On that day, Hahnenberger said the maximum value of particulate matter levels was 286 micrograms per meters cubed. The threshold at which people begin experiencing health impacts, she said, is 35 micrograms per meters cubed.

“Once you create a dust source, particularly on these dry lake beds, it’s hard to keep the dust down,” she said.

Impacts on early snowmelt

Skiles said dusty snow research is still ongoing in Utah, but when she studied this process in the upper Colorado River Basin, modeling studies showed that the area lost up to 5% of the water yield due to earlier snowmelt. White snow reflects sun well, but dusty snow absorbs more energy, increasing the pace of snowmelt.

That doesn’t mean that the runoff would necessarily be more polluted. Skiles said snowmelt pollution levels depend on what’s in the dust; in the Great Salt Lake’s case, there are heavy metals present, but “luckily, we have really good infrastructure where we treat water to make sure it’s safe for our consumption.”

Skiles said dust on snow can shift snowmelt timing on a scale of weeks to months, which impacts how efficiently the resource gets used.

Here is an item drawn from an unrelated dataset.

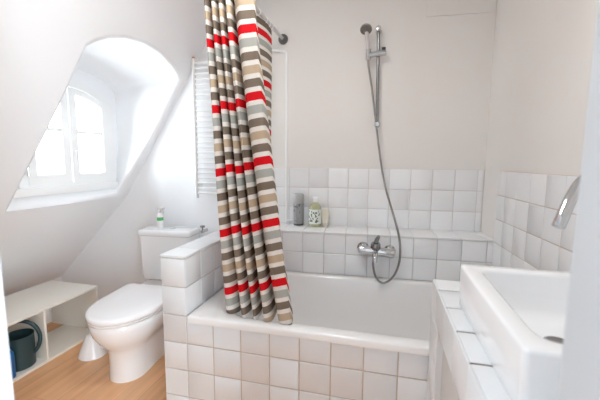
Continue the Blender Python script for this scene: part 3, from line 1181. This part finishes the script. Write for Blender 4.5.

It can also throw off mountain ecosystems, she said, by changing how early vegetation begins growing again.

“Ultimately, plants end up taking up more water in this sort of earlier shift, and we get less water downstream,” she said.

Skiles added that the Great Salt Lake has often been undervalued because it’s salty and smelly, but people should acknowledge all the good it does as a useful resource.

“We need to switch our view of the value of the Great Salt Lake and just allow more water to run into the lake,” she said.